Saturday, October 21, 2006

I want that 2 hours of my life back...

I have to warn you about the latest WORST movie EVER...

It's called "The Science of Sleep" and it's another testament to the fact that 3 stars don't mean crap.

The movie is about a socially awkward, almost Woody Allen-like guy named Stephan who comes back to France after his father dies in Mexico. He becomes infatuated with his neighbor, Stephanie, but he doesn't want her to know that he lives there. They both like to make weird little dioramas out of cellophane and felt.

Stephan gets a mundane job gluing things on calendars, which stifles his creativity. He wanted to make a calendar with his own illustrations, showing a disaster in history for each month (people burning up in volcanoes and airplane crashes). It's called "disasterology." But he gets stuck cutting and gluing things instead. For some reason, he keeps this horrible job that he hates.

He can't differentiate between sleep and awake - his dream world and reality. There is one amusing part where he falls asleep in a bathtub and wakes up to find that he wrote a gobbledygook letter to her and sleep-walks naked across the hall to put it under her door.

These weird dream sequences blend into the reality of Stephan's life so much that you can't tell what is happening when he is awake or asleep. Maybe this is artsy, but I find it just plain annoying. Unless you're watching a part where he's constructing and performing his dreams on this bizarre cardboard and egg-carton set in his subconscious mind, you can't tell he's dreaming.

I couldn't relate to the characters at all.

The only redeeming parts in the movie mostly come from a minor character, Guy, a guy who works with Stephan. He's a middle-aged perv who wears a leather jacket with pins on it to look "punk." He also farts on a park bench when he's eating lunch with Stephan. He provides most of the weird sexual references in the film and makes a hobbit-esque coworker smell his armpit.

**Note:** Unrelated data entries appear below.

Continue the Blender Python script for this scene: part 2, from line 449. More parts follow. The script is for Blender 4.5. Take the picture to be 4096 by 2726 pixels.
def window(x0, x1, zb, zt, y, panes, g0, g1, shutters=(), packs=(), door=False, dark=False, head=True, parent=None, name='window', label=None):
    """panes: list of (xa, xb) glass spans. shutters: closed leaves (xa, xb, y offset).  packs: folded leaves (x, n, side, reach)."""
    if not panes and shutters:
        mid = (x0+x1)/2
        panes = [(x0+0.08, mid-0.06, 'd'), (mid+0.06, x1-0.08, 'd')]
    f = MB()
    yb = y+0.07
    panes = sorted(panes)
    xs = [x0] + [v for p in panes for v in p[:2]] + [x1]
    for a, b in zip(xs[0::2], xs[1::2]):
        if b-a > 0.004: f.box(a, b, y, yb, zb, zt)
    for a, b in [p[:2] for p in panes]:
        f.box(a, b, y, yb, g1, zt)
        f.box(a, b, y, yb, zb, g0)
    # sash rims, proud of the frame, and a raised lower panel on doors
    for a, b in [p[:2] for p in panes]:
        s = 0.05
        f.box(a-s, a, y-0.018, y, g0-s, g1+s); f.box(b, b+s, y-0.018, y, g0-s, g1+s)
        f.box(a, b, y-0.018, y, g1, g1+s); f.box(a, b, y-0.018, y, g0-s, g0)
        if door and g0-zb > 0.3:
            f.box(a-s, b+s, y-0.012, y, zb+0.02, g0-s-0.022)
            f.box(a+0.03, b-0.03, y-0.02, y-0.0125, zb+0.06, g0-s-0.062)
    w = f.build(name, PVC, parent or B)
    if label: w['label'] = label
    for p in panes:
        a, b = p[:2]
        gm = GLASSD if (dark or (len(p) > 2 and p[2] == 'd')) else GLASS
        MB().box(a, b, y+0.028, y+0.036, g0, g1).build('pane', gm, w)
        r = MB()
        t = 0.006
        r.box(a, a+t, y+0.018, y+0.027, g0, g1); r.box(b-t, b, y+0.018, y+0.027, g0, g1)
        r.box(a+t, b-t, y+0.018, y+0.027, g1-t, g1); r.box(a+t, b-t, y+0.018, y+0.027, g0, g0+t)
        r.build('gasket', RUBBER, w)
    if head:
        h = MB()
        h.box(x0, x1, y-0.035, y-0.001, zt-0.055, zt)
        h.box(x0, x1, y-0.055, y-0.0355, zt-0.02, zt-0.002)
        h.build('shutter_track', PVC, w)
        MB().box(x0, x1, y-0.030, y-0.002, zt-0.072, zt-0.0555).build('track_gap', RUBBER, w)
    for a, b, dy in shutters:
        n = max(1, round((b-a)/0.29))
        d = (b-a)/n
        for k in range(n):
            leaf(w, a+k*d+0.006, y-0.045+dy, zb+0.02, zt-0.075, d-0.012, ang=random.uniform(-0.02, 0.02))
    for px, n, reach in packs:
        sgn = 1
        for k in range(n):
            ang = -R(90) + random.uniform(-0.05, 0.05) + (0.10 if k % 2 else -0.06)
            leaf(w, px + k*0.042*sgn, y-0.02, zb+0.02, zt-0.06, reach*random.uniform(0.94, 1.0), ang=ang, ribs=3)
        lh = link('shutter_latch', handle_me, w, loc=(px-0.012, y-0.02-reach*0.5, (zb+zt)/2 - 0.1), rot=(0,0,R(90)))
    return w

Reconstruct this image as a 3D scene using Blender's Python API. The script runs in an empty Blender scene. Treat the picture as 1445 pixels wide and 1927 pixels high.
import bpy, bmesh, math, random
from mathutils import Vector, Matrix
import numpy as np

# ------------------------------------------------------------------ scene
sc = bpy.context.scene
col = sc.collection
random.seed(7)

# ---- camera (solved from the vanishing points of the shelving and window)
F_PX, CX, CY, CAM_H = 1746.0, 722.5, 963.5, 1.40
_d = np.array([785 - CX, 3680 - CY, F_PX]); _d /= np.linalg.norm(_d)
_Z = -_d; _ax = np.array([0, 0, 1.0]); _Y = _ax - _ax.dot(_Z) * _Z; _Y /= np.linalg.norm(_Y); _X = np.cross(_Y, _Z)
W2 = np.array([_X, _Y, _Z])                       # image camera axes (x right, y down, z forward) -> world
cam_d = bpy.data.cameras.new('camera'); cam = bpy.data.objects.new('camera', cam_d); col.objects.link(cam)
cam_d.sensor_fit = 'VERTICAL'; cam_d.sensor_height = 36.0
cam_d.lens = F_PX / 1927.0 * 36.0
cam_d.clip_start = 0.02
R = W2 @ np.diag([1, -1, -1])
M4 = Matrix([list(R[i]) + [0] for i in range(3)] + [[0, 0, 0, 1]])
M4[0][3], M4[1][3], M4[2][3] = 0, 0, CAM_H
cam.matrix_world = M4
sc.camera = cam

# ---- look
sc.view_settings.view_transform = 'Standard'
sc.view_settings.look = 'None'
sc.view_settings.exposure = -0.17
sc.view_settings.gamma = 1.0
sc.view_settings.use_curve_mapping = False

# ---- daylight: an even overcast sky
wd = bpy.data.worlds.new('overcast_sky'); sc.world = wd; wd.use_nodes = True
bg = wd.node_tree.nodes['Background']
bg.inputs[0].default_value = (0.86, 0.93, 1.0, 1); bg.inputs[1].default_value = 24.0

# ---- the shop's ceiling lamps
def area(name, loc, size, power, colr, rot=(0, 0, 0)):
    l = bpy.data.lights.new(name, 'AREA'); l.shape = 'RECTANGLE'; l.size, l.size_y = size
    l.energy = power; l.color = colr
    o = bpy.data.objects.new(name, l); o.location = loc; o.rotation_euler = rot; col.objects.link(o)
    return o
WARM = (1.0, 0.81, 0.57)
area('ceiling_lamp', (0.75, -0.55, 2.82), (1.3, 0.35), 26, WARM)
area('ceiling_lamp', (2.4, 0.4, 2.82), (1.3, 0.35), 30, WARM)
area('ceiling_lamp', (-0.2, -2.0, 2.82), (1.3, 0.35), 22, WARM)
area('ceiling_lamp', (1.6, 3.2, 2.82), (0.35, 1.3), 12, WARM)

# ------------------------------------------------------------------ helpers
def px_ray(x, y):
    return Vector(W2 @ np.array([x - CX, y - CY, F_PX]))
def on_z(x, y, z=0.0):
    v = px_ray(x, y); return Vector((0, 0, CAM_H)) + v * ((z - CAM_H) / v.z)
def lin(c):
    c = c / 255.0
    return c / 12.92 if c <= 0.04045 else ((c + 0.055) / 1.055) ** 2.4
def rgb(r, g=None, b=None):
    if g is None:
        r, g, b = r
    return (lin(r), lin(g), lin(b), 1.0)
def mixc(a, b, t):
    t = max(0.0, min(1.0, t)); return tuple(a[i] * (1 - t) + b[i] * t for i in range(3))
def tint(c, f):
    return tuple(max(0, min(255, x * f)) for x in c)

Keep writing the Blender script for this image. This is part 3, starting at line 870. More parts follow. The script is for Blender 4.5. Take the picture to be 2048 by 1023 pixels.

Interesting trivia: This guy was the voice of the French Shrek. Huh.

5 comments:

Gina said...

You forgot that Guy's armpits smell like sperm. God, that movie sucked.

Anonymous said...

this comes from the person who hated Moulin Rouge, I must see it now!

tee hee

Meg said...

Wow, that sounds terrible, hehe. I am so sorry McWiggins! Miss you guys!
McMeg

Haha I just made that up. McMeg. That's funny shit. ;)


Oooh! And I was about to press publish when I realized that the people from Grey's anatomy must have totally stolen the "Mc----" thing from me. Because I coined it first with McWiggins! Bastards, I should get royalties at least, for every time someone says McDreamy or McVet or McSteamy. Talk about intellectual property theft.

Bill & Glory said...

Don't think we'll see this movie, then.

If you want a GREAT movie, see "Somewhere in Time." That's fantastic cinema, for sure. You'll laugh, you'll cry.

mary faybik said...

I'm dying to see this movie! Can't wait!!

Are you guys coming over for the hunt!?!